Rheinische Post: Diktatorin Finanznot
Düsseldorf (ots)
Von Reinhold Michels
Das Wichtigste für Staatsleute sei der Mut. Das sagte der erste Bundeskanzler Konrad Adenauer, der von 1949 bis 1963 regierte. Mut gehabt zu haben, das wird man der künftigen neuen Regierung nicht bescheinigen. Merkel spricht von einer "Koalition der neuen Möglichkeiten". Sie hätte besser von "neuen, begrenzten Möglichkeiten" gesprochen. Die schiere Finanznot saß wie eine Diktatorin mit am Tisch, als in Berlin ernsthaft verhandelt wurde. Aber am Ende wochenlanger Intensivgespräche zwischen CDU/CSU und SPD wurde doch auch dies deutlich: Sie haben sich Mühe gegeben, sich am Riemen gerissen und, mit der prominenten bayerischen Ausnahme vielleicht, das Partei- dem Gemeinwohl nicht ungehörig übergeordnet.
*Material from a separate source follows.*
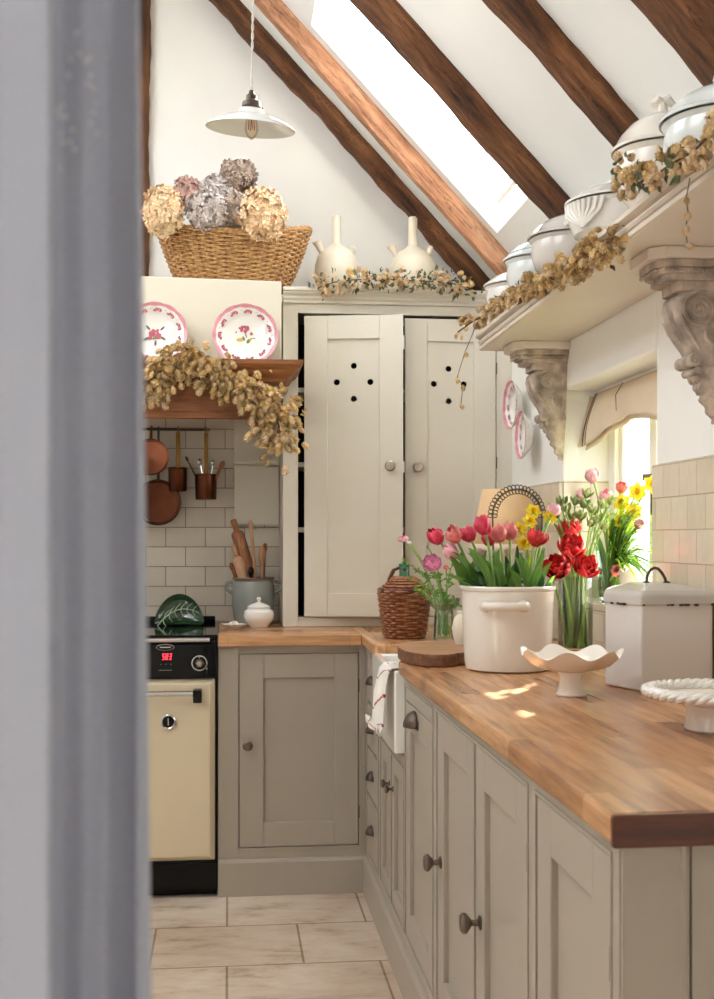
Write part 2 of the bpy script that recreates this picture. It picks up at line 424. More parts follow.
for a, b_ in zip(ys[0::2], ys[1::2]): slab(c, -1.65, -.75, a, b_, f=lslope)
struct(c.build('ceiling_left', M['plaster_roof'], smooth=False))
struct(MB().box(XL, WX+.3, YF-.15, YF, 0, 5).build('wall_rear', M['plaster'], smooth=False))
for k, (a, b_) in enumerate(HOLES):
    q = thing('window_%d' % (3+k), (0,0,0), 'unseen roof light added in the opposite slope to light the room', 'window'); q['kind'] = 'structure'
    m = MB()
    for x0, x1, y0, y1 in ((-1.65,-1.61,a,b_),(-.79,-.75,a,b_),(-1.61,-.79,a,a+.04),(-1.61,-.79,b_-.04,b_)):
        v = [(x, y, lslope(x)+t) for x in (x0, x1) for y in (y0, y1) for t in (.09, .15)]
        m.add(v, [(0,1,3,2),(4,6,7,5),(0,4,5,1),(2,3,7,6),(0,2,6,4),(1,5,7,3)])
    m.build('window_frame', M['window_paint'], q, smooth=False)
# roof light: sash frame + glass on top of the hole
rt = thing('window_2', (0,0,0), 'narrow roof light between the rafters in the sloping ceiling', 'window'); rt['kind'] = 'structure'
def up(x, t): return ceil_z(x) + t*1.44
fr = MB()
def slopebar(mb, x0, x1, y0, y1, t0, t1):
    v = [(x, y, up(x, t)) for x in (x0, x1) for y in (y0, y1) for t in (t0, t1)]
    mb.add(v, [(0,1,3,2),(4,6,7,5),(0,4,5,1),(2,3,7,6),(0,2,6,4),(1,5,7,3)])
slopebar(fr, SX0, SX1, SY1-.012, SY1, .062, .085); slopebar(fr, SX0, SX1, SY0, SY0+.012, .062, .085)
slopebar(fr, SX0, SX0+.012, SY0+.012, SY1-.012, .062, .085); slopebar(fr, SX1-.012, SX1, SY0+.012, SY1-.012, .062, .085)
fo = fr.build('window_frame', M['window_paint'], rt, smooth=False)
gp = MB(); slopebar(gp, SX0+.012, SX1-.012, SY0+.012, SY1-.012, .07, .073); gp.build('pane', M['pane'], fo, smooth=False)
# side window
wn = thing('window_1', (0,0,0), 'white casement window deep in the right wall recess', 'window'); wn['kind'] = 'structure'
WF = WX+.15
fr = MB()
for a in ((WY0, WY0+.06), (WY1-.07, WY1), (3.355, 3.415)): fr.box(WF, WF+.055, a[0], a[1], WZ0, WZ1)
for a in ((WZ0, WZ0+.05), (WZ1-.06, WZ1)):
    for y in ((WY0+.06, 3.355), (3.415, WY1-.07)): fr.box(WF, WF+.055, y[0], y[1], a[0], a[1])
fo = fr.build('window_frame', M['window_paint'], wn, smooth=False, bevel=.004)
sash = MB()
for (a, b_) in ((WY0+.06, 3.355), (3.415, WY1-.07)):
    sash.box(WF+.015, WF+.045, a, a+.035, WZ0+.05, WZ1-.06); sash.box(WF+.015, WF+.045, b_-.035, b_, WZ0+.05, WZ1-.06)
    sash.box(WF+.015, WF+.045, a+.035, b_-.035, WZ0+.05, WZ0+.09); sash.box(WF+.015, WF+.045, a+.035, b_-.035, WZ1-.10, WZ1-.06)
sash.build('sash', M['window_paint'], wn, smooth=False, bevel=.003)
gp = MB()
for (a, b_) in ((WY0+.09, 3.325), (3.445, WY1-.10)): gp.box(WF+.028, WF+.032, a, b_, WZ0+.09, WZ1-.1)
gp.build('pane', M['pane'], fo, smooth=False)
hd = MB().box(WF-.005, WF+.015, 3.378, 3.392, 1.30, 1.42).box(WF-.03, WF-.005, 3.378, 3.392, 1.40, 1.42)
hd.build('window_handle', M['iron'], wn, bevel=.003)
MB().box(WX-.012, WF, WY0+.001, WY1-.001, WZ0, WZ0+.022).build('window_sill', M['tile_side'], wn, smooth=False, bevel=.004)

# tiling on the back wall, beside the tall cupboard, and on the right wall
struct(MB().box(-.75, .23, WY-.012, WY, .9, 1.72).build('trim_1', M['tile_back'], smooth=False))
t = MB(); t.box(WX-.012, WX, 1.30, WY0, .90, 1.418); t.box(WX-.012, WX, WY1, 4.495, .90, 1.418); t.box(WX-.012, WX, WY0, WY1, .90, WZ0)
struct(t.build('trim_2', M['tile_side'], smooth=False, bevel=.003))
t = MB().box(WX, WF, WY1-.012, WY1, WZ0+.02, 1.418)
struct(t.build('trim_3', M['tile_reveal'], smooth=False))

# rafters
def timber(name, L, w, d, mat, seed, wob=.012):
    """beam along local +x, width along y, depth along -z"""
    r = random.Random(seed); n = 110; mb = MB(); vs = []
    ph = [r.uniform(0, 6) for _ in range(8)]
    sect = [(-.5, .2), (-.5, -.72), (-.38, -.95), (0, -1.02), (.36, -.96), (.5, -.7), (.5, .2)]
    for i in range(n+1):
        t = i/n*L
        dy = wob*(math.sin(t*3.1+ph[0])+.5*math.sin(t*9+ph[1])); dz = wob*.8*(math.sin(t*2.3+ph[2])+.5*math.sin(t*11+ph[3]))
        for k, (a, b_) in enumerate(sect):
            j = .35*wob*math.sin(t*23+ph[k % 8]*3+k)+.22*wob*math.sin(t*61+ph[(k+3) % 8]*5+2*k)
            vs.append((t, a*w+dy*(.6 if abs(a)>.1 else 1)+j, b_*d + (dz+j if b_ < 0 else 0)))
    k = len(sect)
    fs = [(i*k+q, (i+1)*k+q, (i+1)*k+(q+1)%k, i*k+(q+1)%k) for i in range(n) for q in range(k)]
    fs += [tuple(range(k)), tuple(range(n*k+k-1, n*k-1, -1))]
    mb.add(vs, fs)
    return mb.build(name, mat, auto=50)
ang = math.atan(1.07)
def rafter(yc, w, d, mat, seed, label, wob=.01):
    o = timber('roof_rafter', 2.45, w, d, mat, seed, wob)
    o.rotation_euler = (0, ang, 0); x0 = -.38
    o.location = (x0, yc, ceil_z(x0))
    tag(o, label, 'roof beam', 'rafters under the sloping ceiling'); return o
rafter(4.815, .095, .072, M['beam'], 1, 'dark wavy rafter lying against the back gable wall', .010)
rafter(4.425, .065, .072, M['beam_lit'], 2, 'straight rafter coloured as lit, on the back edge of the roof light', .003)
rafter(3.67, .12, .065, M['beam'], 3, 'dark rafter on the near edge of the roof light', .006)
rafter(3.0, .10, .065, M['beam'], 4, 'dark rafter meeting the ceiling above the middle tureens', .007)
rafter(2.45, .14, .075, M['beam'], 5, 'dark split rafter nearest the camera at the top right corner', .008)
# wall post
o = timber('wall_post', 1.86, .11, .05, M['beam'], 9, .006)
o.location = (-.365, WY, 1.88)
o.rotation_euler = Matrix(((0,1,0),(0,0,1),(1,0,0))).to_euler()
tag(o, 'upright old timber post on the back wall beside the curtain', 'wall post')

# outside: lawn and a bare tree beyond the window
gr = MB().box(1.6, 14, -4, 16, -.3, -.25); tag(gr.build('lawn', M['grass'], smooth=False), 'green lawn outside the window', 'lawn', kind='structure')
tr = thing('bare_tree', (3.3, 5.6, -.25), 'bare branched tree seen through the window', 'tree')
tb = MB(); tw = MB(); rt_ = random.Random(5)
tb.tube([(0,0,0),(.05,.02,.8),(0,.05,1.5),(.06,.1,2.2),(0,.1,3.0)], [.09,.075,.06,.045,.02], 8)
for i in range(46):
    z = rt_.uniform(.7, 2.9); a = rt_.uniform(0, 2*PI); L = rt_.uniform(.5, 1.1)
    p0 = Vector((.02, .06, z)); p1 = p0 + Vector((math.cos(a)*L*.5, math.sin(a)*L*.5, L*.25)); p2 = p0 + Vector((math.cos(a)*L, math.sin(a)*L, L*.45+rt_.uniform(-.1,.1)))
    pts = bez(p0, p1, p2, 6); tb.tube(pts, [.018*(1-.12*k) for k in range(7)], 5)
    for q in range(7):
        s_ = pts[rt_.randint(1, 6)]; e = s_ + Vector((rt_.uniform(-.25,.25), rt_.uniform(-.25,.25), rt_.uniform(-.02,.3)))
        tw.tube([s_, (s_+e)/2+Vector((rt_.uniform(-.04,.04),0,.02)), e], [.006,.005,.003], 4)
tb.build('trunk', M['bark'], tr); tw.build('twigs', M['bark'], tr)
hr = MB(); r3 = random.Random(11)
for i in range(1600):
    c_ = Vector((r3.uniform(3.9,4.6), r3.uniform(2.6, 9), r3.uniform(-.25, 1.25))); s_ = r3.uniform(.03,.07)
    Q = Euler((r3.uniform(0,6), r3.uniform(0,6), 0)).to_matrix()
    hr.add([c_+Q@Vector(v)*s_ for v in ((-1,0,0),(0,-.5,.1),(1,0,0),(0,.5,.1))], [(0,1,2,3)])
tag(hr.build('garden_hedge', M['leaf'], smooth=False), 'low green hedge beyond the window', 'hedge', kind='stuff')
# ------------------------------------------------------------------ cabinetry
def shaker(name, parent, x0, z0, w, h, mat, st=.062, t=.02, y=0, holes=None, rz=0):
    """inset frame-and-panel door; front at local y=0"""
    m = MB()
    m.box(0, st, 0, t, 0, h); m.box(w-st, w, 0, t, 0, h)
    m.box(st, w-st, 0, t, 0, st); m.box(st, w-st, 0, t, h-st, h)
    if not holes: m.box(st-.004, w-st+.004, .0115, t-.002, st-.004, h-st+.004)
    o = m.build(name, mat, parent, smooth=False, bevel=.0022)
    o.location = (x0, y, z0); o.rotation_euler = (0, 0, rz)
    if holes:
        cu = bpy.data.curves.new('panel_outline', 'CURVE'); cu.dimensions = '2D'; cu.fill_mode = 'BOTH'; cu.extrude = .0035
        def loop(pts):
            sp = cu.splines.new('POLY'); sp.points.add(len(pts)-1); sp.use_cyclic_u = True
            for p, q in zip(sp.points, pts): p.co = (q[0], q[1], 0, 1)
        loop([(st-.004, st-.004), (w-st+.004, st-.004), (w-st+.004, h-st+.004), (st-.004, h-st+.004)])
        for hx, hz in holes: loop([(hx+.0115*math.cos(-a*PI/10), hz+.0115*math.sin(-a*PI/10)) for a in range(20)])
        tmp = bpy.data.objects.new('tmp', cu); C.objects.link(tmp)
        bpy.context.view_layer.update()
        me = bpy.data.meshes.new_from_object(tmp.evaluated_get(bpy.context.evaluated_depsgraph_get()))
        bpy.data.objects.remove(tmp); me.name = 'panel'
        me.transform(Matrix.Translation((0, .0125, 0)) @ Matrix.Rotation(PI/2, 4, 'X'))
        me.materials.clear(); me.materials.append(mat)
        p = bpy.data.objects.new('panel', me); C.objects.link(p); p.parent = o
    return o
def knob(parent, x, z, y=0, mat=None, k=1.0):
    m = MB(); R = Matrix.Rotation(PI/2, 4, 'X')       # local z -> -y
    m.lathe([(0,-.001),(.012*k,0),(.0125*k,.003*k),(.006*k,.006*k),(.0055*k,.016*k),(.012*k,.021*k),(.0175*k,.026*k),(.018*k,.031*k),(.013*k,.036*k),(0,.0375*k)], (x, y, z), 20, R)
    return m.build('knob', mat or M['pewter_dark'], parent)
def cup_pull(parent, x, z, y=0, s=1.0):
    m = MB()
    def f(u, v):
        a = PI*u; w = .036*s
        b = v*PI/2
        return (x + w*math.cos(a)*math.sin(b)**.8 , y - .026*s*math.sin(a)*math.sin(b) - .002, z + .034*s*math.cos(b) - .014*s)
    m.grid(f, 16, 8)
    m.box(x-.04*s, x+.04*s, y-.003, y, z-.016*s, z+.002)
    return m.build('cup_pull', M['iron'], parent, solid=.002)
def hinge(parent, x, z, y=0):
    m = MB(); m.tube([(x, y-.001, z-.018), (x, y-.001, z+.018)], .0024, 8)
    m.ball((x, y-.001, z+.020), .0028, 6, 5); m.ball((x, y-.001, z-.020), .0028, 6, 5)
    return m.build('hinge', M['iron'], parent)
def bead(m, x0, x1, z0, z1, w=.006, p=.003):
    m.box(x0-w, x0, -p, 0, z0-w, z1+w); m.box(x1, x1+w, -p, 0, z0-w, z1+w)
    m.box(x0, x1, -p, 0, z1, z1+w); m.box(x0, x1, -p, 0, z0-w, z0)
def faceframe(m, W, zb, zt_, ops):
    """face frame around a row of full-height openings ops = [(x0,x1,z0,z1)], front y=0, 22 mm thick"""
    ops = sorted(ops); x = 0
    for (a, b_, z0, z1) in ops:
        m.box(x, a, 0, .022, zb, zt_); m.box(a, b_, 0, .022, zb, z0); m.box(a, b_, 0, .022, z1, zt_)
        x = b_
    m.box(x, W, 0, .022, zb, zt_)
LP = M['lower_paint']
PL = .127
def plinth(parent, x0, x1, proud=.012, back=.05):
    m = MB(); m.prism([(-proud, 0), (-proud, PL-.012), (-proud+.004, PL-.004), (-.002, PL), (back, PL), (back, 0)], 'x', x0, x1)
    return m.build('plinth', LP, parent, smooth=False)
Z0, Z1 = .163, .835
def base_unit(name, loc, W, D, doors, label, rz=0, top=.86, ct=None, drawers=None, back0=0):
    t = thing(name, loc, label, 'cabinet', rz=rz)
    m = MB(); faceframe(m, W, PL, top, [(a, b_, z0, z1) for a, b_, z0, z1 in doors])
    for a, b_, z0, z1 in doors: bead(m, a, b_, z0, z1)
    m.box(.0, W, .0225, D, PL, ct or top)
    m.build('carcass', LP, t, smooth=False, bevel=.0012)
    plinth(t, 0, W, back=D)
    return t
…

Jeder, der jetzt den umfangreichen, natürlich auch - wie könnte das anders sein bei solch einem Sammelband - unzulänglichen Bündnisvertrag symbolisch in Stücke reißt, sollte selbstkritisch sein und daran denken, dass eine große Mehrheit der Wahlberechtigten die große Koalition gewollt hat. Die Wähler haben etwas zusammengepfercht, was politisch jetzt erst einmal zusammengehören muss. Das Leben ist kein Wunschkonzert, und die Politik ist wichtiger Teil des Lebens. Die Wahlverlierer vom 18. September haben es verdient, dass niemand schon über sie herfällt, bevor sie zu regieren begonnen haben. Aus Vernunftehen kann auch etwas Gutes werden.